Intermediate Drawing
In Intermediate Drawing, I sought to provide a bridge between Beginning Drawing, where students gain a foundation of fundamentals, and Advanced Drawing, where students are expected to be largely self-directed.
Intermediate Drawing: Analytical Interpretation of Master Painting
Intermediate Drawing
In Intermediate Drawing, I wanted to provide a bridge between Beginning Drawing, where students learn fundamentals, and Advanced Drawing, where students are expected to be largely self-directed.
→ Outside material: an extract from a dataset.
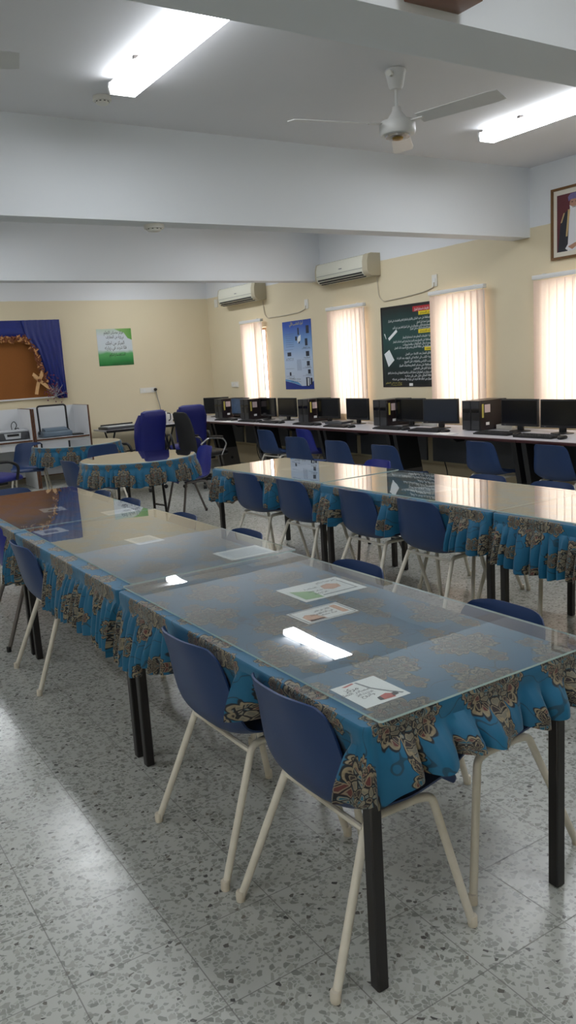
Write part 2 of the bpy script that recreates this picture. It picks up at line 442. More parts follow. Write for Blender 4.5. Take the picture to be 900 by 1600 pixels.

I wanted to accomplish three things: give a refresher of principles they’d learned in Beginning Drawing, provide a broad experience with media and techniques to give them more tools to draw from (pun intended), and then have the students submit a proposal and create a series of drawings to prepare them for an Advanced Drawing experience.
still life: Drawing MediA
This assignment exposed students to a variety of drawing media (graphite, charcoal, ink, contè crayon, pastels, and oil pastels) as they created sketches of two still lifes in the various media.
mixed media
This assignment introduced the students to working in mixed media by combining collage and drawing. Students first collaged on a gessoed panel, and then sanded it to create a textured foundation for a drawing of still life objects.
Geometric vs Organic
This assignment explored combining organic and geometric elements in a successful composition. Students sketched some plants in the student center, and then sketched geometric interiors of the library. Then, using frosted mylar, they traced and overlapped elements of their sketches to create their final drawing.
Expressive vs Analytical
For this assignment, we reviewed various historical approaches to abstraction. The students were then asked to select a premodern painting from art history (approximately 1450–1850). They then had to recreate that painting in two drawings: one in an expressive style, and the other in an analytical style.
final project: series
In the final project, students had to create a series of 4–6 drawings, based on a unified concept. They submitted a proposal detailing their concept, what media they wanted to use, what style they intended to use, and where might their work fit within the context of art history. We held weekly critiques to review progress and give feedback as their work progressed.